Supporting the refugees and the 9 million civilians in need of aid inside the country should be the main goal of any Syrian policy. The humanitarian crisis in Syria is now as bad as the one in Bosnia in the 1990s. Corridors need to be opened to get aid to areas blockaded by the regime. Citing the United Nation’s Responsibility to Protect, the U.S. and its European and regional allies should take the initiative to circumvent the UN Security Council and put the needed military muscle on the ground.

Yes, Russia and China will be furious. So be it. They made the situation worse through their own use of Security Council vetoes — most recently to block Syria’s referral to the International Criminal Court for war crimes investigations.

Addressing the humanitarian crisis will work best with Assad’s cooperation. At this point, it’s also hard to see a rationale for excluding him from any political settlement to end the conflict.

The U.S. and its allies must recognize their Syrian policy — demanding Assad’s removal but failing to provide the means to secure it — has been a failure. They should acknowledge publicly Assad is — for now — an important part of Syria’s political landscape, and at the same time refocus on protecting civilians and ending the conflict.

Getting Assad back to the negotiating table might, for example, demand a more serious effort to support his moderate opponents to make them credible counterparts.
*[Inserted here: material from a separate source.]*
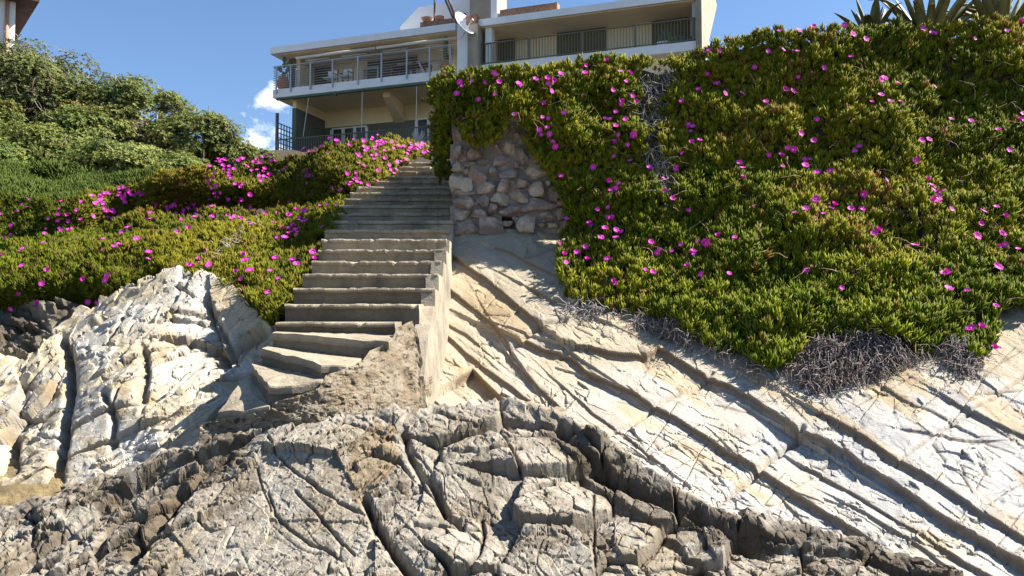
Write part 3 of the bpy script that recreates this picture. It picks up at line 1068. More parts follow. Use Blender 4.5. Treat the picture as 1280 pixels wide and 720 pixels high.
def scatter(name, pos, axis, scale, protos, mat, tint, parent=None, seed=0, tipcol=(.30, .13, .05), tipamt=.35):
    r = np.random.default_rng(seed)
    n = len(pos)
    R = frames(axis, r.uniform(0, 6.283, n))
    pid = r.integers(0, len(protos), n)
    Vs, Qs, Ts, Cs = [], [], [], []
    off = 0
    for k, (v, q, t, tip, lid) in enumerate(protos):
        m = np.where(pid == k)[0]
        if not len(m):
            continue
        vv = np.einsum('nij,vj->nvi', R[m], v) * scale[m][:, None, None] + pos[m][:, None]
        nl = lid.max() + 1
        lr = r.uniform(.72, 1.28, (len(m), nl))[:, lid]
        redl = (r.uniform(0, 1, (len(m), nl)) < .14)[:, lid]
        c = tint[m][:, None, :] * lr[..., None]
        a = (np.clip(tip - .3, 0, 1)[None] * tipamt * (1 + 1.2 * redl))[..., None]
        c = c * (1 - a) + np.asarray(tipcol) * a
        Vs.append(vv.reshape(-1, 3))
        Cs.append(c.reshape(-1, 3))
        o_ = off + np.arange(len(m))[:, None, None] * len(v)
        Qs.append((q[None] + o_).reshape(-1, 4))
        Ts.append((t[None] + o_).reshape(-1, 3))
        off += len(m) * len(v)
    return mesh_np(name, np.concatenate(Vs), np.concatenate(Qs), np.concatenate(Ts), mat, np.clip(np.concatenate(Cs), 0, 1), smooth=True, parent=parent)


def bed_point(depth, px, py, lump, ls, sd):
    Y = depth(px, py)
    V = P(px, py, Y)
    g = fbm(V * ls, 3, sd)
    V = V + np.array([-.12, -.78, .55]) * (lump * g)[..., None]
    return V, g


def bed_normal(depth, px, py, lump, ls, sd):
    e = 4.0
    a, _ = bed_point(depth, px + e, py, lump, ls, sd)
    b, _ = bed_point(depth, px - e, py, lump, ls, sd)
    c, _ = bed_point(depth, px, py - e, lump, ls, sd)
    d, _ = bed_point(depth, px, py + e, lump, ls, sd)
    n = np.cross(a - b, c - d)
    return n / np.linalg.norm(n, axis=-1, keepdims=True)


def sample_poly(poly, n, depth, r, power=2.0, holes=()):
    xs, ys = [p[0] for p in poly], [p[1] for p in poly]
    outx, outy = [], []
    tot = 0
    while tot < n:
        px = r.uniform(min(xs), max(xs), n * 2)
        py = r.uniform(min(ys), max(ys), n * 2)
        m = inpoly(px, py, poly)
        for hp, keep in holes:
            m &= ~(inpoly(px + 5 * fbm(p3(px / 9, py / 9), 2, 3), py, hp) & (r.uniform(0, 1, len(px)) > keep))
        px, py = px[m], py[m]
        Y = depth(px, py)
        w = (Y / Y.max()) ** power
        k = r.uniform(0, 1, len(px)) < w
        outx.append(px[k])
        outy.append(py[k])
        tot += k.sum()
    return np.concatenate(outx)[:n], np.concatenate(outy)[:n]


def under_mesh(name, poly, depth, lump, ls, sd, parent, back=.07, step=5, extra=14):
    xs, ys = [p[0] for p in poly], [p[1] for p in poly]
    gx_ = np.arange(min(xs) - 8, max(xs) + 9, step)
    gy_ = np.arange(min(ys) - 4, max(ys) + 9, step)
    PX, PY = np.meshgrid(gx_, gy_)
    V, _ = bed_point(depth, PX, PY, lump, ls, sd)
    n = bed_normal(depth, PX, PY, lump, ls, sd)
    V = V - n * (back + .04 * fbm(V * 9, 3, 6))[..., None]
    ins = inpoly(PX, PY + 6, poly) & inpoly(PX, PY - 6, poly) & inpoly(PX - 5, PY, poly) & inpoly(PX + 5, PY, poly)
    idx = np.arange(PX.size).reshape(PX.shape)
    q = np.stack([idx[:-1, :-1], idx[1:, :-1], idx[1:, 1:], idx[:-1, 1:]], -1)
    keep = ins[:-1, :-1] & ins[1:, :-1] & ins[1:, 1:] & ins[:-1, 1:]
    q = q[keep]
    return mesh_np(name, V.reshape(-1, 3), q[:, ::-1], None, M['soil'], smooth=True, parent=parent)


# flower: a fringed disc of narrow petals round a pale centre
def flower_mesh(seed):
    r = np.random.default_rng(seed)
    V, t, mi = [], [], []
    n = 26
    for i in range(n):
        a = 2 * math.pi * i / n + r.uniform(-.06, .06)
        R_ = .044 * r.uniform(.82, 1.08)
        up = r.uniform(.006, .016) + {1: .0, 2: .022, 3: .008}[seed]
        R_ *= {1: 1.0, 2: .72, 3: .9}[seed]
        w = .0058
        d = np.array([math.cos(a), math.sin(a), 0])
        s = np.array([-math.sin(a), math.cos(a), 0])
        k = len(V)
        z = np.array([0, 0, 1.0])
        V += [d * .006 + z * .002, d * R_ * .6 + s * w + z * up * .7, d * R_ * .6 - s * w + z * up * .7, d * R_ + z * up]
        t += [(k, k + 2, k + 1), (k + 1, k + 2, k + 3)]
        mi += [0, 0]
    k = len(V)
    m = 9
    V += [np.array([0, 0, .012])] + [np.array([math.cos(2 * math.pi * j / m) * .0065, math.sin(2 * math.pi * j / m) * .0065, .006]) for j in range(m)]
    t += [(k, k + 1 + j, k + 1 + (j + 1) % m) for j in range(m)]
    mi += [1] * m
    # green calyx
    return np.array(V), np.array(t), np.array(mi)


FL = [flower_mesh(s) for s in (1, 2, 3)]
FLOBJ = []


def flower_at(parent, pos, axis, sc, i):
    k = i % 3
    if len(FLOBJ) <= k:
        v, t, mi = FL[k]
        o = mesh_np('flower', v, None, t, [M['petal'], M['stamen']], midx=mi, link=False)
        FLOBJ.append(o)
    else:
        o = FLOBJ[k].copy()
    COL.objects.link(o)
    o.parent = parent
    o.location = pos
    o.rotation_mode = 'QUATERNION'
    o.rotation_quaternion = Vector(axis).to_track_quat('Z', 'Y')
    o.scale = (sc, sc, sc * 1.1)
    return o


def flowers(parent, px, py, depth, lump, ls, sd, r, lift=.055, size=1.0):
    V, g = bed_point(depth, px, py, lump, ls, sd)
    n = bed_normal(depth, px, py, lump, ls, sd)
    ax = n * .8 + np.array([.10, -.45, .32]) + r.normal(size=n.shape) * .26
    pos = V + n * lift + np.array([0, 0, .012])
    sc = r.uniform(.62, 1.18, len(px)) * size
    vis = sc / pos[:, 1]
    order = np.argsort(-vis)
    for i, k in enumerate(order[:100]):
        flower_at(parent, pos[k], ax[k], float(sc[k]), i)
    rest = order[100:]
    if len(rest):
        R = frames(ax[rest], r.uniform(0, 6.28, len(rest)))
        v, t, mi = FL[0]
        vv = np.einsum('nij,vj->nvi', R, v) * sc[rest][:, None, None] + pos[rest][:, None]
        tt = (t[None] + np.arange(len(rest))[:, None, None] * len(v)).reshape(-1, 3)
        o = mesh_np('flower_scatter', vv, None, tt, [M['petal'], M['stamen']], parent=parent, midx=np.tile(mi, len(rest)))
        tag(o, 'smaller magenta flowers among the leaves', kind='stuff')


def ice_tint(n, r, g, yellow=.5, V=None):
    dark, mid, yel, red = np.array((.065, .115, .006)), np.array((.185, .262, .010)), np.array((.42, .40, .022)), np.array((.32, .15, .06))
    t = r.uniform(0, 1, n)[:, None]
    c = dark * (1 - t) + mid * t
    zone = np.clip(.5 + 1.1 * g, 0, 1)
    y = np.clip(r.normal(yellow * zone, .22), 0, 1)[:, None]
    c = c * (1 - y) + yel * y
    rd = np.where(r.uniform(0, 1, n) < np.clip(.03 + .55 * (g - .45), .03, .4), r.uniform(.4, .9, n), 0)[:, None]
    return c * (1 - rd) + red * rd


def dry_stems(name, starts, dirs, r, seg=9, ln=.05, rad=.0045, wander=.55, grav=-.25, parent=None, colour=(.30, .26, .23), spread=.25):
    mb_v, mb_q, cols = [], [], []
    n = len(starts)
    p = np.array(starts, float)
    d = np.array(dirs, float)
    off = 0
    ring = []
    for s_ in range(seg):
        d = d + r.normal(size=d.shape) * wander * .5 + np.array([0, 0, grav * .2])
        d /= np.linalg.norm(d, axis=1, keepdims=True)
        ref = np.cross(d, [.3, .8, .5])
        ref /= np.linalg.norm(ref, axis=1, keepdims=True)
        b = np.cross(d, ref)
        rr = rad * (1 - .6 * s_ / seg)
        ring.append(np.stack([p + (ref * math.cos(a) + b * math.sin(a)) * rr for a in (0, 2.094, 4.189)], 1))
        p = p + d * ln
    V = np.stack(ring, 1)          # n, seg, 3, 3
    idx = np.arange(n * seg * 3).reshape(n, seg, 3)
    nx = np.roll(idx, -1, 2)
    q = np.stack([idx[:, :-1], nx[:, :-1], nx[:, 1:], idx[:, 1:]], -1).reshape(-1, 4)
    c = np.repeat(np.asarray(colour)[None] * r.uniform(.5, 1.5, (n, 1)), seg * 3, 0)
    return mesh_np(name, V.reshape(-1, 3), q, None, M['dry'], c, smooth=True, parent=parent)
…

At the moment, Assad is winning on the battlefield, and so has little incentive to talk and no one to talk with. When negotiations do begin, all of the regional powers involved in this war will also need to be at the table, including Iran.

Negotiating with Assad is not the same as backing him. He will remain an international pariah, and will be unable to reimpose his authority on large swaths of his country, Potemkin elections notwithstanding. Eventually, he will face a reckoning with his own brutalized people, just as Serbs confronted, and ejected, Slobodan Milosevic once the fighting in Yugoslavia finally subsided.

President Obama was right when he said in his recent West Point speech there are no easy answers in Syria. He has to choose some of the hard ones.